[AIM OF THE TASK] Quote every line as written. Omit pictures.

[DATASET CONTENT]
* start *

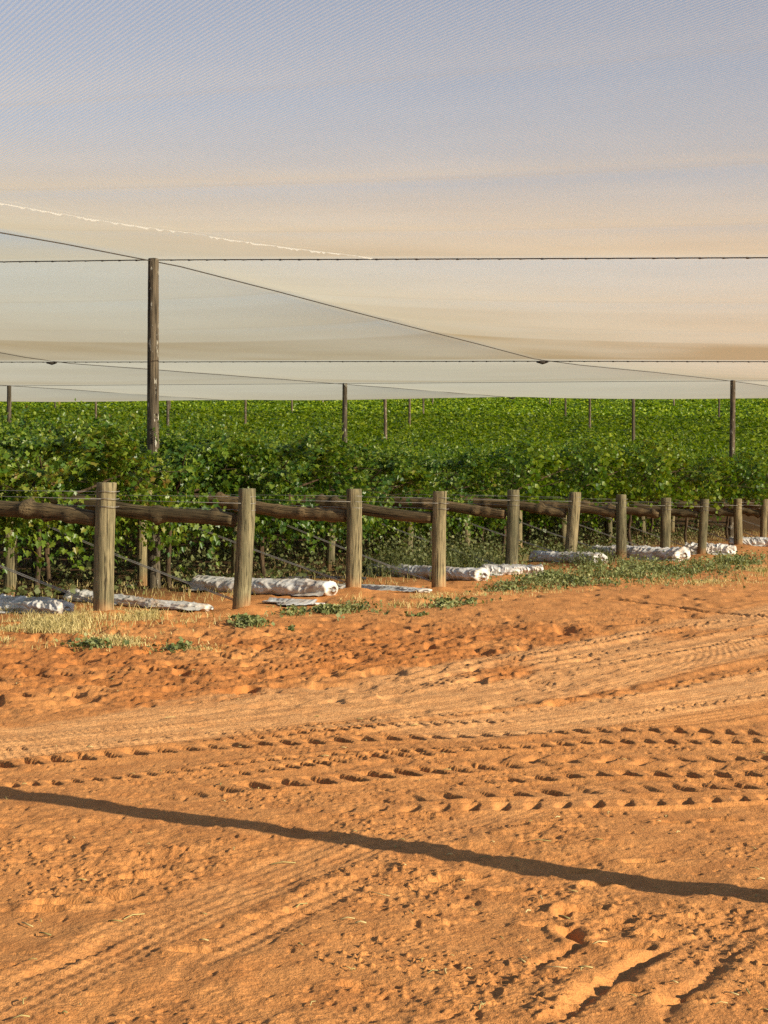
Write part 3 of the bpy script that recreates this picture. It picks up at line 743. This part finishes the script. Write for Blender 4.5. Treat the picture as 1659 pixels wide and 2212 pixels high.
# ------------------------------------------------------------------ white rolled covers on the ground
def cover_roll(p0, p1, r0, r1, seed, label, flat=1.0, core=True, crumple=1.0, cat='cover roll'):
    x0, y0 = gp(*p0); x1, y1 = gp(*p1)
    a = Vector((x0, y0, gz(x0, y0))); b = Vector((x1, y1, gz(x1, y1)))
    ax = (b - a); L = ax.length; ax.normalize(); sd = Vector((-ax.y, ax.x, 0)).normalized()
    ns, nt = 150, 64
    s = np.linspace(0, L, ns)[:, None]; th = np.linspace(0, 2 * np.pi, nt, endpoint=False)[None, :]
    S = np.repeat(s, nt, 1); T = np.repeat(th, ns, 0)
    r = 1.02 * (r0 + (r1 - r0) * S / L); flat_ = 0.76 * flat
    cx = np.cos(T) * 1.7; cy = np.sin(T) * 1.7
    big = fbm(S * 2.6 + seed * 3.1, cx + cy * 0.6, seed, 3)
    # sharp folds wound round the roll
    fold = np.abs(fbm(S * 9 + 0.9 * np.sin(T + seed) + cx * 1.3, cy * 0.8 + seed, seed + 5, 3))
    fold2 = np.abs(fbm(S * 4 + cx * 1.0, cy * 1.6 - seed, seed + 9, 3))
    tw = 0.10 * np.sin(T * 1.0 + seed) + 0.07 * np.sin(2 * T + 3 * seed) + 0.25 * fbm(cx * 0.6 + 9, cy * 0.6 + S * 1.5, seed + 13, 2)
    f1 = 1 - np.abs(2 * vnoise((S + tw * 0.5) * 13, cx * 0.35 + seed, seed + 5)); f2 = 1 - np.abs(2 * vnoise((S + tw * 0.9) * 24, cy * 0.5, seed + 7))
    f3 = 1 - np.abs(2 * fbm(S * 3.0 + 2 * tw, cx * 0.8 + cy * 0.8, seed + 9, 2))
    rr = r * (1 + crumple * (0.26 * big + 0.17 * (f1 ** 3 - .3) * np.clip(0.6 + 1.6 * fold, 0, 1.2) + 0.09 * (f2 ** 3 - .3) + 0.10 * (f3 ** 4 - .3) - 0.02))
    e = np.minimum(S, L - S)
    rr = rr * (0.90 + 0.10 * np.clip(e / 0.04, 0, 1))
    rr[0] *= .35; rr[1] *= .86; rr[-1] *= .35; rr[-2] *= .86      # ends tucked in
    S[0] -= 0.012; S[-1] += 0.012
    oy = np.cos(T) * rr * (1.25 + 0.35 * (1 - flat)); oz = np.sin(T) * rr * flat_
    zc = r * flat_ * 0.80
    z = np.maximum(zc + oz, 0.002 + 0.012 * np.abs(big))
    wig = 0.05 * np.sin(S * 2.1 + seed) * crumple
    oy = oy + wig
    V = np.array(a)[None, None, :] + S[..., None] * np.array(ax) + oy[..., None] * np.array(sd)
    V[..., 2] += z - 0.005
    V = V.reshape(-1, 3) - np.array(a)
    caps = [np.array([list(range(nt))]), np.array([[(ns - 1) * nt + t for t in range(nt)][::-1]])]
    me = mesh_arrays('cover_roll', V, [grid_faces(ns, nt, True)] + caps, SHEET, True)
    o = tag(link('cover_roll', me, loc=a), label, cat, 'white cover rolls lying by the row ends')
    # loose flap of sheet spread on the sand beside the roll
    n = 70; q = np.linspace(0.03, L - 0.03, n); side = -1 if sd.y > 0 else 1
    wd = (0.05 + 0.30 * np.clip(fbm(q * 1.7 + seed, q * 0, seed + 21, 3) + 0.22, 0, 1)) * crumple
    rows = []
    for k3, u in enumerate((0.0, 0.35, 0.7, 1.0)):
        off = side * (r[:, 0].mean() * 0.75 + wd * u)
        P3 = np.array(ax)[None] * q[:, None] + np.array(sd)[None] * off[:, None]
        P3[:, 2] = 0.012 + 0.05 * (1 - u) ** 2 + 0.022 * np.abs(fbm(q * 9, q * 0 + 3 * u, seed + 23, 2)) + ground_height(P3[:, 0] + a.x, P3[:, 1] + a.y) - a.z
        rows.append(P3)
    link('loose_flap', mesh_arrays('loose_flap', np.concatenate(rows), [grid_faces(4, n)], SHEET, True), o)
    if core:
        v, f = tube([Vector((0, 0, zc0)) - ax * 0.22 for zc0 in (r0 * .7,)] + [Vector((0, 0, r0 * .75)) + ax * 0.06], 0.028, 8)
        link('core_pipe', mesh_arrays('core_pipe', v, f, BLACK, True), o)
    return o
cover_roll((-70, 1322), (152, 1333), 0.165, 0.115, 1, 'loosely rolled white plastic cover at the far left, before the nearest end post', 0.95, False, 1.35)
cover_roll((147, 1300), (455, 1311), 0.125, 0.075, 2, 'long thin white cover roll passing behind the nearest end post', 0.9, True, 1.15)
cover_roll((422, 1279), (716, 1291), 0.140, 0.140, 3, 'fat neat white cover roll behind the second end post', 1.08, True, 0.75)
cover_roll((585, 1297), (697, 1303), 0.09, 0.06, 4, 'flat scrap of white plastic sheet lying before the fat neat roll', 0.30, False, 1.2, 'plastic sheet')
cover_roll((640, 1264), (742, 1271), 0.10, 0.08, 5, 'crumpled white sheet end just left of the third end post', 0.55, False, 1.4, 'plastic sheet')
cover_roll((748, 1266), (924, 1279), 0.075, 0.085, 6, 'flattened white cover roll between the third and fourth end posts', 0.6, False, 1.0)
cover_roll((800, 1246), (1046, 1257), 0.140, 0.150, 7, 'wrinkled white cover roll behind the fourth end post', 1.0, True, 0.85)
cover_roll((1040, 1246), (1172, 1246), 0.156, 0.156, 8, 'white cover roll crossing behind the fifth end post', 0.9, False, 0.9)
cover_roll((1155, 1224), (1300, 1230), 0.169, 0.169, 9, 'white cover roll behind the sixth end post among weeds', 0.9, False, 0.9)
cover_roll((1282, 1212), (1476, 1219), 0.195, 0.215, 10, 'crumpled dirty white cover roll behind the seventh and eighth end posts', 1.0, False, 1.25)
cover_roll((1480, 1199), (1590, 1200), 0.208, 0.169, 11, 'ragged white cover roll behind the ninth end post', 0.95, False, 1.5)
cover_roll((1575, 1191), (1690, 1192), 0.195, 0.182, 12, 'white cover roll at the right edge behind the tenth and eleventh end posts', 0.9, False, 0.8)

def hose(pts, r, label):
    P = []
    for (px, py) in pts:
        x, y = gp(px, py); P.append(Vector((x, y, gz(x, y) + r * 0.9)))
    v, f = tube(P, r, 8)
    tag(link('irrigation_hose', mesh_arrays('irrigation_hose', v, f, BLACK, True)), label, 'hose', 'black irrigation hoses on the ground')
hose([(270, 1272), (330, 1267), (400, 1266), (470, 1270), (560, 1268)], 0.022, 'black hose on the ground beyond the nearest end post')
hose([(560, 1258), (640, 1256), (720, 1254), (790, 1256)], 0.022, 'black hose on the ground left of the third end post')
hose([(640, 1247), (720, 1243), (800, 1243)], 0.020, 'black hose at the left end of the wrinkled roll behind the fourth end post')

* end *

[WRITTEN SOLUTION]
Write part 3 of the bpy script that recreates this picture. It picks up at line 743. This part finishes the script. Write for Blender 4.5. Treat the picture as 1659 pixels wide and 2212 pixels high.
# ------------------------------------------------------------------ white rolled covers on the ground
def cover_roll(p0, p1, r0, r1, seed, label, flat=1.0, core=True, crumple=1.0, cat='cover roll'):
    x0, y0 = gp(*p0); x1, y1 = gp(*p1)
    a = Vector((x0, y0, gz(x0, y0))); b = Vector((x1, y1, gz(x1, y1)))
    ax = (b - a); L = ax.length; ax.normalize(); sd = Vector((-ax.y, ax.x, 0)).normalized()
    ns, nt = 150, 64
    s = np.linspace(0, L, ns)[:, None]; th = np.linspace(0, 2 * np.pi, nt, endpoint=False)[None, :]
    S = np.repeat(s, nt, 1); T = np.repeat(th, ns, 0)
    r = 1.02 * (r0 + (r1 - r0) * S / L); flat_ = 0.76 * flat
    cx = np.cos(T) * 1.7; cy = np.sin(T) * 1.7
    big = fbm(S * 2.6 + seed * 3.1, cx + cy * 0.6, seed, 3)
    # sharp folds wound round the roll
    fold = np.abs(fbm(S * 9 + 0.9 * np.sin(T + seed) + cx * 1.3, cy * 0.8 + seed, seed + 5, 3))
    fold2 = np.abs(fbm(S * 4 + cx * 1.0, cy * 1.6 - seed, seed + 9, 3))
    tw = 0.10 * np.sin(T * 1.0 + seed) + 0.07 * np.sin(2 * T + 3 * seed) + 0.25 * fbm(cx * 0.6 + 9, cy * 0.6 + S * 1.5, seed + 13, 2)
    f1 = 1 - np.abs(2 * vnoise((S + tw * 0.5) * 13, cx * 0.35 + seed, seed + 5)); f2 = 1 - np.abs(2 * vnoise((S + tw * 0.9) * 24, cy * 0.5, seed + 7))
    f3 = 1 - np.abs(2 * fbm(S * 3.0 + 2 * tw, cx * 0.8 + cy * 0.8, seed + 9, 2))
    rr = r * (1 + crumple * (0.26 * big + 0.17 * (f1 ** 3 - .3) * np.clip(0.6 + 1.6 * fold, 0, 1.2) + 0.09 * (f2 ** 3 - .3) + 0.10 * (f3 ** 4 - .3) - 0.02))
    e = np.minimum(S, L - S)
    rr = rr * (0.90 + 0.10 * np.clip(e / 0.04, 0, 1))
    rr[0] *= .35; rr[1] *= .86; rr[-1] *= .35; rr[-2] *= .86      # ends tucked in
    S[0] -= 0.012; S[-1] += 0.012
    oy = np.cos(T) * rr * (1.25 + 0.35 * (1 - flat)); oz = np.sin(T) * rr * flat_
    zc = r * flat_ * 0.80
    z = np.maximum(zc + oz, 0.002 + 0.012 * np.abs(big))
    wig = 0.05 * np.sin(S * 2.1 + seed) * crumple
    oy = oy + wig
    V = np.array(a)[None, None, :] + S[..., None] * np.array(ax) + oy[..., None] * np.array(sd)
    V[..., 2] += z - 0.005
    V = V.reshape(-1, 3) - np.array(a)
    caps = [np.array([list(range(nt))]), np.array([[(ns - 1) * nt + t for t in range(nt)][::-1]])]
    me = mesh_arrays('cover_roll', V, [grid_faces(ns, nt, True)] + caps, SHEET, True)
    o = tag(link('cover_roll', me, loc=a), label, cat, 'white cover rolls lying by the row ends')
    # loose flap of sheet spread on the sand beside the roll
    n = 70; q = np.linspace(0.03, L - 0.03, n); side = -1 if sd.y > 0 else 1
    wd = (0.05 + 0.30 * np.clip(fbm(q * 1.7 + seed, q * 0, seed + 21, 3) + 0.22, 0, 1)) * crumple
    rows = []
    for k3, u in enumerate((0.0, 0.35, 0.7, 1.0)):
        off = side * (r[:, 0].mean() * 0.75 + wd * u)
        P3 = np.array(ax)[None] * q[:, None] + np.array(sd)[None] * off[:, None]
        P3[:, 2] = 0.012 + 0.05 * (1 - u) ** 2 + 0.022 * np.abs(fbm(q * 9, q * 0 + 3 * u, seed + 23, 2)) + ground_height(P3[:, 0] + a.x, P3[:, 1] + a.y) - a.z
        rows.append(P3)
    link('loose_flap', mesh_arrays('loose_flap', np.concatenate(rows), [grid_faces(4, n)], SHEET, True), o)
    if core:
        v, f = tube([Vector((0, 0, zc0)) - ax * 0.22 for zc0 in (r0 * .7,)] + [Vector((0, 0, r0 * .75)) + ax * 0.06], 0.028, 8)
        link('core_pipe', mesh_arrays('core_pipe', v, f, BLACK, True), o)
    return o
cover_roll((-70, 1322), (152, 1333), 0.165, 0.115, 1, 'loosely rolled white plastic cover at the far left, before the nearest end post', 0.95, False, 1.35)
cover_roll((147, 1300), (455, 1311), 0.125, 0.075, 2, 'long thin white cover roll passing behind the nearest end post', 0.9, True, 1.15)
cover_roll((422, 1279), (716, 1291), 0.140, 0.140, 3, 'fat neat white cover roll behind the second end post', 1.08, True, 0.75)
cover_roll((585, 1297), (697, 1303), 0.09, 0.06, 4, 'flat scrap of white plastic sheet lying before the fat neat roll', 0.30, False, 1.2, 'plastic sheet')
cover_roll((640, 1264), (742, 1271), 0.10, 0.08, 5, 'crumpled white sheet end just left of the third end post', 0.55, False, 1.4, 'plastic sheet')
cover_roll((748, 1266), (924, 1279), 0.075, 0.085, 6, 'flattened white cover roll between the third and fourth end posts', 0.6, False, 1.0)
cover_roll((800, 1246), (1046, 1257), 0.140, 0.150, 7, 'wrinkled white cover roll behind the fourth end post', 1.0, True, 0.85)
cover_roll((1040, 1246), (1172, 1246), 0.156, 0.156, 8, 'white cover roll crossing behind the fifth end post', 0.9, False, 0.9)
cover_roll((1155, 1224), (1300, 1230), 0.169, 0.169, 9, 'white cover roll behind the sixth end post among weeds', 0.9, False, 0.9)
cover_roll((1282, 1212), (1476, 1219), 0.195, 0.215, 10, 'crumpled dirty white cover roll behind the seventh and eighth end posts', 1.0, False, 1.25)
cover_roll((1480, 1199), (1590, 1200), 0.208, 0.169, 11, 'ragged white cover roll behind the ninth end post', 0.95, False, 1.5)
cover_roll((1575, 1191), (1690, 1192), 0.195, 0.182, 12, 'white cover roll at the right edge behind the tenth and eleventh end posts', 0.9, False, 0.8)

def hose(pts, r, label):
    P = []
    for (px, py) in pts:
        x, y = gp(px, py); P.append(Vector((x, y, gz(x, y) + r * 0.9)))
    v, f = tube(P, r, 8)
    tag(link('irrigation_hose', mesh_arrays('irrigation_hose', v, f, BLACK, True)), label, 'hose', 'black irrigation hoses on the ground')
hose([(270, 1272), (330, 1267), (400, 1266), (470, 1270), (560, 1268)], 0.022, 'black hose on the ground beyond the nearest end post')
hose([(560, 1258), (640, 1256), (720, 1254), (790, 1256)], 0.022, 'black hose on the ground left of the third end post')
hose([(640, 1247), (720, 1243), (800, 1243)], 0.020, 'black hose at the left end of the wrinkled roll behind the fourth end post')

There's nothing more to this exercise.